With the roadmap, enterprises can focus on the overall strategic value rather than isolated costs. At this stage stakeholders can be mapped to the processes and critical and bottleneck issues can be identified from the same.
Guideline 3: Establish BI Governance and Sponsor
By a sponsor, we mean identifying the funding process and about the allocation required not only to launch the project but also to sustain it over a period of time. Only with proper fund allocation can Governance be achieved. The key stakeholders with the understanding of the company’s strategies and how to translate them into reality have to be mapped for the implementation and governance.
Guideline 4: Change Management
Before the implementation, it is important to align divisions like IT and higher management for the forthcoming changes. Lack of executive buy-in is one of the reasons why BI implementations fail, therefore to prevent this it is important to align the IT team and the business development teams.
BI Implementation should be viewed as a long-run strategy but not a short-term project. By bringing the IT and the business entities together on common ground, a successful implementation is possible.
Guideline 5: Establishing KPIs and Data Dictionary
Though establishing a data dictionary can be time-consuming, it is of vital importance to take the time to define parameters. BI as a project is for the organization as an entity and not for siloed divisions. With consensus definitions and business calculations, organizations can ensure consistency among various divisions like Sales, Finance, and Marketing to make sure all the numbers match.
In this process, identifying the right KPIs is also essential. Though during the process it would feel like keeping a track of all the KPIs would be better. The best process would be to identify the critical KPIs while keeping some room to expand later. Thus, identifying these KPIs which align the business objectives is important, while maintaining a constant definition of these across divisions.
Guideline 6: Building trust and ensuring the continuance
We are talking about this last because according to chronology this comes last. But building trust is one of the most important things that have to be kept in mind throughout the process, as there can be multiple ways to reduce the credibility of the entire process but only consistency can keep it credible enough.
Right from preventing faulty data to entering the BI ecosystem to ensuring having proper security levels to the data and the reports assigned have to be monitored. Specific stakeholders have to be assigned to a respective multitude of tasks. IT teams have to make sure that the technical environment is secure before the project starts.
Also, you can revisit your BI strategy and maturity models created at regular intervals like a year, to ensure that you are going in the right direction and the metrics that were created are right on track.

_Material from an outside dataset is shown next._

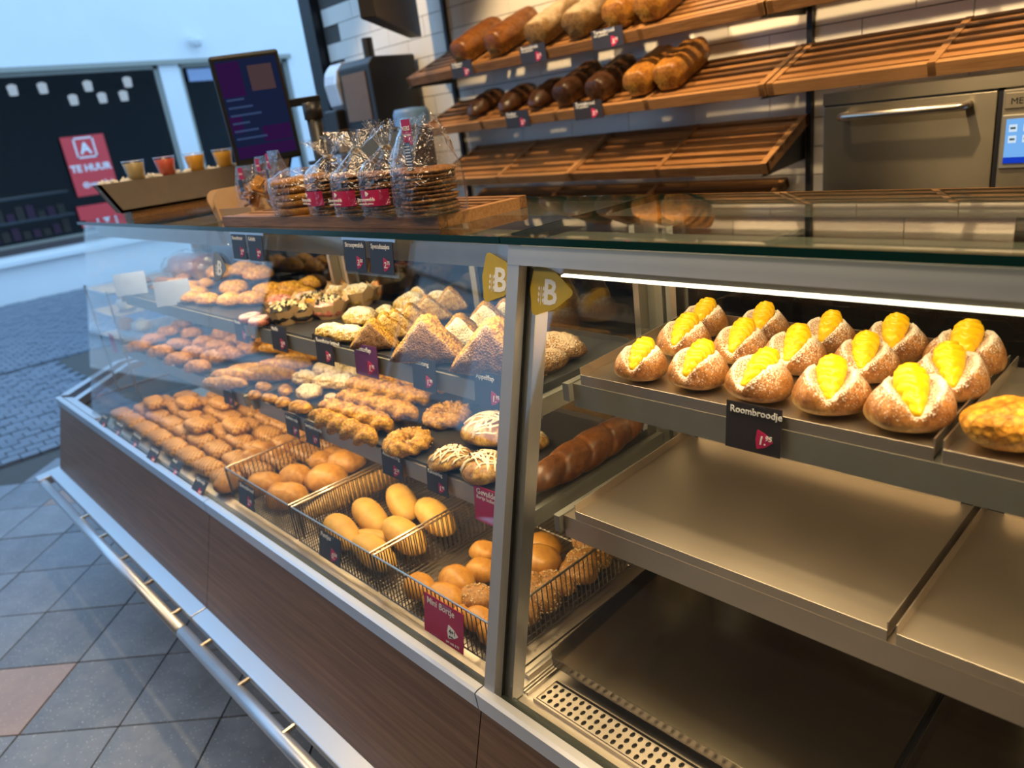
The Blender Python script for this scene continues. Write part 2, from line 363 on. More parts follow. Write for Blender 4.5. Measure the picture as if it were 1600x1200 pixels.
# red letting posters
def text(body, size, parent, loc, rot, mat, name='lettering', ext=.0003, align='LEFT', shear=0, bold=0):
    c = bpy.data.curves.new(name, 'FONT'); c.body = body; c.size = size; c.extrude = ext; c.align_x = align; c.shear = shear; c.offset = bold; c.resolution_u = 2
    c.materials.append(mat); o = bpy.data.objects.new(name, c); link(o, parent); o.location = loc; o.rotation_euler = rot; return o
def poster(name, y, z, w, h, label, full=True):
    root = MB().box((-.005, -w/2, -h/2), (.005, w/2, h/2)).obj(name, M['red'], loc=(XF-.03, y, z)); tag(root, label, 'poster')
    rt = (PI/2, 0, PI/2)
    if full:
        lg = MB(); s = .13
        for a, b in (((-s, .10), (s, .12)), ((-s, .35), (s, .37)), ((-s, .10), (-s+.02, .37)), ((s-.02, .10), (s, .37))): lg.box((.006, a[0], a[1]), (.008, b[0], b[1]))
        lg.obj('logo_frame', M['white'], root)
        text('A', .2, root, (.007, 0, .16), rt, M['white'], align='CENTER', bold=.006)
        text('TE HUUR', .125, root, (.007, 0, -.07), rt, M['white'], align='CENTER', bold=.004)
        text('@vansoll.nl', .085, root, (.007, .03, -.27), rt, M['white'], align='CENTER', bold=.002)
    return root
poster('letting_poster', 3.16, 1.585, .55, .78, 'red letting poster with TE HUUR lettering on the window across the street')
poster('red_poster', 5.85, 1.35, .5, .55, 'red poster on the door glass across the street, behind the till screen', False)
poster('red_notice', 3.1, .93, .55, .28, 'low red notice on the window across the street, under the letting poster', False)
tag(MB().lathe([(.0, -.09), (.06, -.07), (.09, 0), (.09, .05), (.03, .06)], 14).obj('dome_camera', M['plaster'], loc=(XF+.12, 5.0, 3.08), smooth=True), 'white dome camera high on the white facade across the street', 'camera')
tag(MB().box((-.03, 0, 0), (.0, .45, .17)).obj('door_sign', M['palecard'], loc=(XF-.02, 4.82, 2.56)), 'pale sign at the top of the door glass across the street', 'sign')
# ---------------------------------------------------------------- display counter
G0 = (.53, .672); G1 = (.70, 1.337)
def gy(z): return G0[0]+(z-G0[1])*(G1[0]-G0[0])/(G1[1]-G0[1])
def slab(x0, x1, z0, z1, t=.006, off=0):
    m = MB(); m.prism([(gy(z0)+off, z0), (gy(z0)+off+t, z0), (gy(z1)+off+t, z1), (gy(z1)+off, z1)], x0, x1); return m
XR = .42
SH = {'top': (.75, 1.035, 1.088), 'mid': (.70, 1.035, .910)}
SHR = {'top': (.75, 1.02, 1.125), 'mid': (.70, 1.02, .925)}
def case(x0, x1, name, label, door=False, end=None):
    r = empty(name, (0, 0, 0), 0, label, 'display case', 'glass display cases of the bakery counter')
    e = .0012; px0 = end if end else x0
    pan = [(.520, .650), (.445, .402), (.465, .402), (.538, .645)]
    MB().prism(pan, px0+e, x1-e).obj('front_panel', M['panelwood'], r)
    MB().prism([(.514, .650), (.512, .682), (.518, .684), (.530, .684), (.530, .645), (.520, .645)], px0+e, x1-e).obj('sill_rail', M['alu'], r)
    MB().box((px0+e, .5305, .652), (x1-e, .554, .668)).obj('gasket', M['gasket'], r)
    d = MB().box((x0+.002, .5545, .652), (x1-.002, 1.075, .660))
    d.obj('bottom_deck', M['steel_x'], r)
    body = MB().prism([(.475, .41), (.545, .64), (1.08, .64), (1.08, .36), (.475, .36)], px0+.004, x1-.004)
    body.box((x0+.05, .72, .0), (x1-.004, 1.05, .36)).obj('body', M['dark'], r)
    MB().prism([(.402, .375), (.402, .398), (.446, .402), (.446, .375)], px0+e, x1-e).obj('kick_ledge', M['alu'], r, bevel=.003)
    MB().tube([(px0-.02 if end else x0+.004, .372, .372), (x1-.004, .372, .372)], .0165, 14).obj('bumper_tube', M['alu'], r, smooth=True)
    for k in range(5):
        xb = x0+.12+(x1-x0-.2)*k/4.0
        MB().tube([(xb, .376, .383), (xb, .408, .385)], .006, 8).obj('bolt', M['steel'], r)
    if end:
        MB().prism([(.356, .36), (.356, .392), (.452, .400), (.452, .36)], px0-.03, px0+.03).obj('bumper_end', M['alu'], r, bevel=.004)
        poly = [(-3.315, .53), (-3.63, .83), (-3.63, 1.3), (-3.60, 1.3), (-3.60, .845), (-3.285, .555)]
        MB().extrz(poly, .645, .684).obj('end_rail', M['alu'], r)
        MB().extrz([(-3.24, .56), (-3.57, .86), (-3.57, 1.3), (-3.545, 1.3), (-3.545, .87), (-3.19, .56)], .645, .676).obj('end_rail', M['alu'], r)
        MB().box((-3.305, .56, .38), (-3.29, 1.08, .645)).obj('end_panel', M['panelwood'], r)
        MB().extrz([(-3.285, .535), (-3.24, .56), (-2.86, .56), (-2.86, .535)], .645, .680).obj('corner_plate', M['alu'], r)
        MB().extrz([(-3.19, .5545), (-3.55, .87), (-3.55, 1.3), (-2.86, 1.3), (-2.86, .5545)], .50, .508).obj('end_tray', M['steel'], r)
    # glazing
    zt = 1.337
    if door:
        w = .026
        slab(x0+.010, x1-.01, .676, zt-.012, .005, .012).obj('front_glass', M['glass'], r)
        fr = MB()
        for (a, b, c, d_) in ((x0+.003, x0+w, .668, 1.334), (x1-w, x1-.003, .668, 1.334)):
            MB().prism([(gy(c)-.004, c), (gy(c)+.012, c), (gy(d_)+.012, d_), (gy(d_)-.004, d_)], a, b).obj('door_stile', M['alu_frame'], r)
        z0 = 1.334-.026
        MB().prism([(gy(z0)-.0045, z0), (gy(z0)+.012, z0), (gy(1.334)+.012, 1.334), (gy(1.334)-.0045, 1.334)], x0+.003, x1-.003).obj('door_rail', M['alu_frame'], r)
        MB().prism([(gy(.668)+.013, .668), (gy(.668)+.030, .668), (gy(1.33)+.030, 1.33), (gy(1.33)+.013, 1.33)], x0+.017, x0+.0245).obj('black_gasket', M['black'], r)
        MB().prism([(gy(.668)+.0185, .662), (gy(.668)+.044, .662), (gy(1.30)+.044, 1.30), (gy(1.30)+.0185, 1.30)], x0+.025, x0+.042).obj('inner_stile', M['alu'], r)
    else:
        slab(x0+.0015, x1-.0015, .674, zt-.002, .006).obj('front_glass', M['glass'], r)
    tg = MB(); a = (x0+.001, .682, 1.3375); b = (x1-.001, 1.045, 1.3475); tg.box(a, b); tg.m = [0, 0, 1, 1, 1, 1]
    tg.obj('top_glass', [M['glass_top'], M['glass_edge']], r)
    MB().prism([(.735, 1.288), (.728, 1.326), (.735, 1.333), (.80, 1.333), (.80, 1.30)], x0+.02, x1-.02).obj('lamp_housing', M['alu_dull'], r)
    MB().prism([(.7335, 1.2835), (.7335, 1.2856), (.752, 1.288), (.752, 1.2845)] if door else [(.755, 1.2875), (.755, 1.292), (.775, 1.2955), (.775, 1.291)], x0+.06, x1-.03).obj('lamp_strip', M['led'], r)
    area('led_tube', ((x0+x1)/2, .745, 1.278), ((x0+x1)/2, .86, .8), x1-x0-.12, LED_E*(.72 if door else 1), (1, .74, .40), .014)
    # back: posts, rails and dark sliding glass
    bk = MB(); y0, y1 = 1.05, 1.07
    for xa in ((x0+.004, x0+.03), (x1-.03, x1-.004)): bk.box((xa[0], y0, .66), (xa[1], y1, 1.336))
    bk.box((x0+.03, y0, 1.31), (x1-.03, y1, 1.336)); bk.box((x0+.03, y0, .66), (x1-.03, y1, .69)); bk.obj('rear_frame', M['alu_dull'], r)
    xm = (x0+x1)/2
    for k, (xa, xb) in enumerate(((x0+.03, xm+.02), (xm-.02, x1-.03))):
        yy = 1.054+k*.008
        dr = MB().box((xa, yy, .69), (xb, yy+.004, 1.31)).obj('rear_door', M['glass_rear'], r)
        [MB().box((q, yy-.003, .69), (q+.018, yy+.005, 1.31)).obj('edge_profile', M['alu_dull'], dr) for q in (xa, xb-.018)]
    S = SHR if door else SH
    for k_, pw in (('top', 1.5 if door else 2.0), ('mid', .9 if door else 2.7)):
        yf, yb, z = S[k_]; xc = (x0+x1)/2
        MB().prism([(yf+.003, z-.026), (yf+.003, z-.013), (yf+.016, z-.013), (yf+.016, z-.022)], x0+.06, x1-.05).obj('under_shelf_lamp', M['led_dim'], r)
        area('shelf_tube', (xc, yf+.012, z-.03), (xc, yf+.13, z-.22), x1-x0-.14, pw, (1, .72, .38), .010)
    for k, (yf, yb, z) in S.items():
        xa, xb = (x0+.045, x1-.02) if door else (x0+.03, x1-.03)
        s = MB(); s.box((xa, yf+.002, z-.012), (xb, yb, z-.008)); s.box((xa, yf, z-.045), (xb, yf+.002, z-.008))
        s.obj('shelf', M['alu_dull'] if k == 'top' else M['steel_x'], r)
        for xs in (xa-.012, xb):
            MB().box((xs, yf-.01, z-.034), (xs+.012, yb+.012, z-.006)).obj('shelf_rail', M['alu_dull'], r)
    for xs in (x0+.033, x1-.045):
        MB().box((xs, 1.022, .66), (xs+.012, 1.048, 1.30)).obj('rear_post', M['steel'], r)
    return r
CL = case(-2.885, -1.818, 'display_case', 'glass counter case at the street end full of puff pastries', end=-3.31)
CM = case(-1.818, -.762, 'display_case', 'glass counter case holding wire baskets of rolls, beside the framed case')
CRR = case(-.762, XR, 'display_case', 'glass counter case with grey metal door frame and steel trays', door=True)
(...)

Effective strategic BI implementation
In conclusion, it is important to keep multiple divisions like IT and business teams aligned throughout the implementation process. Also before deploying by establishing the reporting structure for the BI team you can create an organizational chart in case of queries. The team should also ensure that the desired levels of permissions have been given to the end-users and the implementation should be done in phases with feedback as a process throughout.
Lastly, there can be a Business Intelligence Competency Centre established with pooled resources of skilled and experienced professionals that can be distributed across business units. This can be the key driver in taking up new initiatives when required.